Re: [PATCH v2 1/3] dt-binding: aspeed: Add LPC PCC controller
From: Krzysztof Kozlowski
Date: Mon Mar 10 2025 - 03:15:37 EST
On 10/03/2025 02:50, Kevin Chen wrote:
>>> + $ref: /schemas/types.yaml#/definitions/uint32-array
>>> + description: The LPC I/O ports to pcc
>>
>> Description is too vague. Why would we encode I/O ports as some numbers
>> instead of GPIOs for example?
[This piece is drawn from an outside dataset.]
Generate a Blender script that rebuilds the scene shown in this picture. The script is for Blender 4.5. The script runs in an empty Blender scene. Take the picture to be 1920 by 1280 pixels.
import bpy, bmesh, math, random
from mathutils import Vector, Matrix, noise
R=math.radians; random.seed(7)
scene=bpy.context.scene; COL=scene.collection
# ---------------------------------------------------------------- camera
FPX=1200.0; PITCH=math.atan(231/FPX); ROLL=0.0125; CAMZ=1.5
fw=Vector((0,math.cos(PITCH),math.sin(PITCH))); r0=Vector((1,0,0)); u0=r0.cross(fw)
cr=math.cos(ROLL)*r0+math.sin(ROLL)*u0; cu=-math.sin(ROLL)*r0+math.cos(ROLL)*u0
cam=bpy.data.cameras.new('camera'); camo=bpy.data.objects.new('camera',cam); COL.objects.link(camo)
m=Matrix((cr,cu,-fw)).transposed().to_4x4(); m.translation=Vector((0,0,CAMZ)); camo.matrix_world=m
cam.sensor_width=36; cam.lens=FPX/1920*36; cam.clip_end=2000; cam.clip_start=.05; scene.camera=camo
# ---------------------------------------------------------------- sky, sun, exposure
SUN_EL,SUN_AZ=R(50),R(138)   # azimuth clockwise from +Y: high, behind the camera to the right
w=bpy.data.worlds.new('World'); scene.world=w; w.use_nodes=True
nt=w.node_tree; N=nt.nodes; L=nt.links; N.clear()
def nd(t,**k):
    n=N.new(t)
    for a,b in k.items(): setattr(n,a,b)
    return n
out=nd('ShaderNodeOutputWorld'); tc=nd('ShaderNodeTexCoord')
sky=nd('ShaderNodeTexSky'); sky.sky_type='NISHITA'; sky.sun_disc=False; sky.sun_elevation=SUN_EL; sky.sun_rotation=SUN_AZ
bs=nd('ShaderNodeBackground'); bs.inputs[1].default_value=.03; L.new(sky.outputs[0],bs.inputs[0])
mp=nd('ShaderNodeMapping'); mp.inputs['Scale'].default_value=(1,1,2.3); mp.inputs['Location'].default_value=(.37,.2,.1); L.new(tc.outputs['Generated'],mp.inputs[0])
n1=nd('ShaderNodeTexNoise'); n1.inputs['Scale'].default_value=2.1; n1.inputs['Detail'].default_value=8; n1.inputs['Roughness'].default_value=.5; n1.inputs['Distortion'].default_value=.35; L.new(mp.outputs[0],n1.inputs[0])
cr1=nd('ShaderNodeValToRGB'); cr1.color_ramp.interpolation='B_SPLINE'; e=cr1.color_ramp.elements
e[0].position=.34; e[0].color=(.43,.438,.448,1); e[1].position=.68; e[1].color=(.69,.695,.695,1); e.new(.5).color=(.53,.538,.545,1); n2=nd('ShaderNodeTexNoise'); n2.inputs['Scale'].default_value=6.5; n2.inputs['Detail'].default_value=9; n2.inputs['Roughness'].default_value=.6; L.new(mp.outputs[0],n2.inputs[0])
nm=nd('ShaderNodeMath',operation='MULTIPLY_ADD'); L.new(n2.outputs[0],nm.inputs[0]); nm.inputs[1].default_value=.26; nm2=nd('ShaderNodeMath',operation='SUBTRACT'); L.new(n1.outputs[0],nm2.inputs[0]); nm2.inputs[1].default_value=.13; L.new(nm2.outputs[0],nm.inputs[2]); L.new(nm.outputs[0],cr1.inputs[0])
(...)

If these are ports, why this is not a graph?
> For the port-mmaped I/O in x80 architecture, BMC need to handle specific port I/O in the relative HW module.
> So, I need to add the pcc-ports property as the snoop-ports property in Documentation/devicetree/bindings/mfd/aspeed-lpc.yaml
>
>>
>> Missing constraints - min/maxItems, defaults, minimum/maximum etc.
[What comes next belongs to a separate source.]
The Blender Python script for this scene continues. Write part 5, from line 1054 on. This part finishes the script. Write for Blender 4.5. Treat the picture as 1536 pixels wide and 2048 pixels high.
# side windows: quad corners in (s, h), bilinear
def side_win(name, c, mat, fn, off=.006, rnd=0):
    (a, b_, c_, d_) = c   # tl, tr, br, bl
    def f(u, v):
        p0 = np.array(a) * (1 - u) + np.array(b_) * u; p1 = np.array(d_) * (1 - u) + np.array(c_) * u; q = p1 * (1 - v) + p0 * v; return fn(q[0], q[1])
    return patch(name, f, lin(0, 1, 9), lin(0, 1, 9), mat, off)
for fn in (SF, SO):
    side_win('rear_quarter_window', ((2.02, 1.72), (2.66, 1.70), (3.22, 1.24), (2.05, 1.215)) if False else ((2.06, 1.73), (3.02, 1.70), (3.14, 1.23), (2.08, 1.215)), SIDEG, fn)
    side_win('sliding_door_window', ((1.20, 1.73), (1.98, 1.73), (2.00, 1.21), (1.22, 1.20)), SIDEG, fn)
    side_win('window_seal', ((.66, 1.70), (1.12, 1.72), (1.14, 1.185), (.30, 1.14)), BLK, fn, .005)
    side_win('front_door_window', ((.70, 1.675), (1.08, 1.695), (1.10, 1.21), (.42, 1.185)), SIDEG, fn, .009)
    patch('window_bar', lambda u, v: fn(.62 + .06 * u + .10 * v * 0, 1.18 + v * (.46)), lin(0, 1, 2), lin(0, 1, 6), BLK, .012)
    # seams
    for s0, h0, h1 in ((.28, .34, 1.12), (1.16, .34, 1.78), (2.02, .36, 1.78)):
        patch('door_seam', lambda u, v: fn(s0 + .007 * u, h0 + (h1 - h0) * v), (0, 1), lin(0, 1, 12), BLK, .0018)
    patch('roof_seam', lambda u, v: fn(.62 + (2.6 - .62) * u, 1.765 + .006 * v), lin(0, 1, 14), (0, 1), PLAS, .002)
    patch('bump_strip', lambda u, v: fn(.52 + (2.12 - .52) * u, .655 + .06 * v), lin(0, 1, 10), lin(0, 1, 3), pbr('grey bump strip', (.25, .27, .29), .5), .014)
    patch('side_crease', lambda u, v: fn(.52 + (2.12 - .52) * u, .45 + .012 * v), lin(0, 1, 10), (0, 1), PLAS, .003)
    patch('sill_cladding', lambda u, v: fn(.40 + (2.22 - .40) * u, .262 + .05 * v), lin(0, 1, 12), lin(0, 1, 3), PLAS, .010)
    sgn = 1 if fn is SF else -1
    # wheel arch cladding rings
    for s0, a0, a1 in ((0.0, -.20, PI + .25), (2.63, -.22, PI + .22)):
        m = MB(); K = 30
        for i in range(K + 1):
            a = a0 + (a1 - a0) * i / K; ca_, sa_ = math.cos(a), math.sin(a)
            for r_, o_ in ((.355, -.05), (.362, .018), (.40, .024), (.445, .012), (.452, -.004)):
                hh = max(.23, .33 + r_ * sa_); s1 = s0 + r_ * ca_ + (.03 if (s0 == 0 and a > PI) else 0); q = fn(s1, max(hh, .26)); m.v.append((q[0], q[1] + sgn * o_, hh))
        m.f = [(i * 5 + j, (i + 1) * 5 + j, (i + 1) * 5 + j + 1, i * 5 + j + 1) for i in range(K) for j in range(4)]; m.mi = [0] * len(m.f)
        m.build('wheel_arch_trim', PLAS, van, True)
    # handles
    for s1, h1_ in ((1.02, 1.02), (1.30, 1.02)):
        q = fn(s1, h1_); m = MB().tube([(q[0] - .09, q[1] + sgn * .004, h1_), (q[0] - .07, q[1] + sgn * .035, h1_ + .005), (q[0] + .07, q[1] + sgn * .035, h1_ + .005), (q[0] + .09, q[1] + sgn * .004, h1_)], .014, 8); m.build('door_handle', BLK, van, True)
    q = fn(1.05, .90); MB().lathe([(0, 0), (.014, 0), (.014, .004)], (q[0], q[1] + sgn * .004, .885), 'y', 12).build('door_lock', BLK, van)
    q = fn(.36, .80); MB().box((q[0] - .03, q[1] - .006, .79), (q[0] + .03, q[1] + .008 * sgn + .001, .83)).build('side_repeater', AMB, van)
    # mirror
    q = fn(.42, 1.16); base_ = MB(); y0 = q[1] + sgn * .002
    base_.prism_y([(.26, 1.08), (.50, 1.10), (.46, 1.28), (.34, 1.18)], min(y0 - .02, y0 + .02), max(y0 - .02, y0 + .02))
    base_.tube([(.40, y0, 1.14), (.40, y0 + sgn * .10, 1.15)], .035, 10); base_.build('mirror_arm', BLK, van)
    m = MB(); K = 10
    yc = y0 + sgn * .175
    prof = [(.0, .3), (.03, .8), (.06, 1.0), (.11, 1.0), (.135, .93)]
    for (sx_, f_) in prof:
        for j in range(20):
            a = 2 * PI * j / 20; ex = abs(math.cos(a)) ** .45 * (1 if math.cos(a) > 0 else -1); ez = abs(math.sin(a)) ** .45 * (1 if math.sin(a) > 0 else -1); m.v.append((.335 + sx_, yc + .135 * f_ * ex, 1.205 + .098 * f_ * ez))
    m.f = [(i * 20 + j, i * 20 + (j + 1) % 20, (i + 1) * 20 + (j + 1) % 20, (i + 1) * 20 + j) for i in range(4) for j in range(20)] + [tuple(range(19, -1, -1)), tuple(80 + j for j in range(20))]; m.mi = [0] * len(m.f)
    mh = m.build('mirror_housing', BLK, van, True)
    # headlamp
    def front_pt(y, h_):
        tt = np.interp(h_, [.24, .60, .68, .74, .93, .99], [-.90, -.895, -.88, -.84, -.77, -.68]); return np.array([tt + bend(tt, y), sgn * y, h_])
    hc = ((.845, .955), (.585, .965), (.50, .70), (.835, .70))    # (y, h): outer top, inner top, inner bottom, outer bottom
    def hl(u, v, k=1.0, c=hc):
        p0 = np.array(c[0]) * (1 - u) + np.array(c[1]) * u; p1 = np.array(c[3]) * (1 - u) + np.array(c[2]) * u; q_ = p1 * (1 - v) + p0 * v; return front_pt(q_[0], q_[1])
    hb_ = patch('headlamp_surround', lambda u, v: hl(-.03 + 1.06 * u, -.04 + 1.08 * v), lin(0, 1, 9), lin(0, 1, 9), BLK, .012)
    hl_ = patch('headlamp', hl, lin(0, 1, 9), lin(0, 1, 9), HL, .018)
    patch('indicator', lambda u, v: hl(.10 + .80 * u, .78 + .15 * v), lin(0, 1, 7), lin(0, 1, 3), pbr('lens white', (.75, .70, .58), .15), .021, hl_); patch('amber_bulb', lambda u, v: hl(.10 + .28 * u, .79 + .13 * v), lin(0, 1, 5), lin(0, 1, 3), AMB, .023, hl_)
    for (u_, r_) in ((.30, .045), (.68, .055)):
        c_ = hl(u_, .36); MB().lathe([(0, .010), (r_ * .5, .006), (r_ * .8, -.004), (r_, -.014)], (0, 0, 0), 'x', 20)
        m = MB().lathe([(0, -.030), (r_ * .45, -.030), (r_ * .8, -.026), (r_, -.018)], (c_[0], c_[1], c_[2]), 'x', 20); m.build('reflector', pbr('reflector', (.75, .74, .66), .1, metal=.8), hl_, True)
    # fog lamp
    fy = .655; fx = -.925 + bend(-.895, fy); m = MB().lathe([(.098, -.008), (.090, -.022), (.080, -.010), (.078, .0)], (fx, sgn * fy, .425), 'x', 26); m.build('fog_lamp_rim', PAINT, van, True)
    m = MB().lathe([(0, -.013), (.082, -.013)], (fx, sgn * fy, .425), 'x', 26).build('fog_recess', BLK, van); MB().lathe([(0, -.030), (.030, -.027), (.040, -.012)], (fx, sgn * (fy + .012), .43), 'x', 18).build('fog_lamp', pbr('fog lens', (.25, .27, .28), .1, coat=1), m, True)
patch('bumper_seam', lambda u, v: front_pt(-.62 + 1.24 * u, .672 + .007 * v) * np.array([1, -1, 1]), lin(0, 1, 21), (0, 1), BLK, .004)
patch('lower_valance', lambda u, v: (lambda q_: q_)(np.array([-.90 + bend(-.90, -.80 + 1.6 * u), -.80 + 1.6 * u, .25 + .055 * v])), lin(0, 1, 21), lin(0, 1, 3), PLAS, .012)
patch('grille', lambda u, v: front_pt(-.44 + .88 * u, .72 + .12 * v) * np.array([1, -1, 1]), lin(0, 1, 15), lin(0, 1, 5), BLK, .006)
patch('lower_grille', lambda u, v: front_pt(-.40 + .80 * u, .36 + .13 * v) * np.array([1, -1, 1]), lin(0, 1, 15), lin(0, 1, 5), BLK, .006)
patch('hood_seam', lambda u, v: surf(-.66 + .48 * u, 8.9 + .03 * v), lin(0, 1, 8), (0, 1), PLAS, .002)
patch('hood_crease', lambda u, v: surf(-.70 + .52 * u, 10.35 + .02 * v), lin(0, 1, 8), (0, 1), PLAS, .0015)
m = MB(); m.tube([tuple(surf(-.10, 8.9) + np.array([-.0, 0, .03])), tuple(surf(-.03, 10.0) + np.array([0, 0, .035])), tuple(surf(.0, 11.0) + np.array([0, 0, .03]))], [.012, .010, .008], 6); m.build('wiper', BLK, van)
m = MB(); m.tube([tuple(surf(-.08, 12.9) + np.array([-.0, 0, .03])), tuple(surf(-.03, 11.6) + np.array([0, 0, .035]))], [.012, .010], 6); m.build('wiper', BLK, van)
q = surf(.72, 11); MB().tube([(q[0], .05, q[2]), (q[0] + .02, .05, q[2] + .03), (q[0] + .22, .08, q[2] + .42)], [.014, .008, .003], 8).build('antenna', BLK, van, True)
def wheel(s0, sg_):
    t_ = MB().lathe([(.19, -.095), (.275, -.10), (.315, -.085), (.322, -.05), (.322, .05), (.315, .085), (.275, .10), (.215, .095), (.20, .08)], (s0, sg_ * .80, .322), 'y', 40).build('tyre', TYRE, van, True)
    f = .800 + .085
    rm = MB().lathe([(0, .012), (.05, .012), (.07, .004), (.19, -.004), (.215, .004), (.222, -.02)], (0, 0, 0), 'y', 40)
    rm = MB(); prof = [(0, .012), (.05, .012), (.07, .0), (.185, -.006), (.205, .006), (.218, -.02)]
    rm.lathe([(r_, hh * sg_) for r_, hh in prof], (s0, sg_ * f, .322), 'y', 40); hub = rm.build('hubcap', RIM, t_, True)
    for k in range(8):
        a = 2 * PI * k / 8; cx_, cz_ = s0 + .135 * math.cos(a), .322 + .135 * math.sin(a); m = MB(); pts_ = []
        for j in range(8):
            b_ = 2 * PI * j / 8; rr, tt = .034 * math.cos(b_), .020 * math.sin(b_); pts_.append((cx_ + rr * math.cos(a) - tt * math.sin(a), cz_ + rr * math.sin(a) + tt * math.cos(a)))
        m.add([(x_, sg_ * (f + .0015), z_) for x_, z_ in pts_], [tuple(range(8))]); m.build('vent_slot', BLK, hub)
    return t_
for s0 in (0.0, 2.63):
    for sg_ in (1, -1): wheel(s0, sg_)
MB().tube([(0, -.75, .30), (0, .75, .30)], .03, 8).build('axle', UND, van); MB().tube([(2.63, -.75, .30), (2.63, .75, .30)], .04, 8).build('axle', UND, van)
> The port-mmaped I/O is defined from host, BMC as the device would capture the port I/O from the pcc-ports property defined in dts.
Put this information in the description, instead of copying property name.
>
>>
>>> +
>>> + required:
>>> + - compatible
>>> + - interrupts
>>> + - pcc-ports
>>> +
>>> "^uart-routing@[0-9a-f]+$":
>>> $ref: /schemas/soc/aspeed/uart-routing.yaml#
>>> description: The UART routing control under LPC register space @@
>>> -176,6 +205,13 @@ examples:
>>> #size-cells = <1>;
>>> ranges = <0x0 0x1e789000 0x1000>;
>>>
>>> + lpc_pcc: lpc-pcc@0 {
>>> + compatible = "aspeed,ast2600-lpc-pcc";
>>> + reg = <0x0 0x140>;
>>> + interrupts = <GIC_SPI 145 IRQ_TYPE_LEVEL_HIGH>;
>>> + pcc-ports = <0x80>;
>>
>> So what 0x80 stands for?
> Host as x86 architecture would access the 0x80 port, which is mapped to the BMC PCC HW module.
> As a result, x86 can keep the port-mmaped I/O usage and access the BMC device, which is needed to know which port using in the PCC module in BMC.
And on different boards this is not 0x80?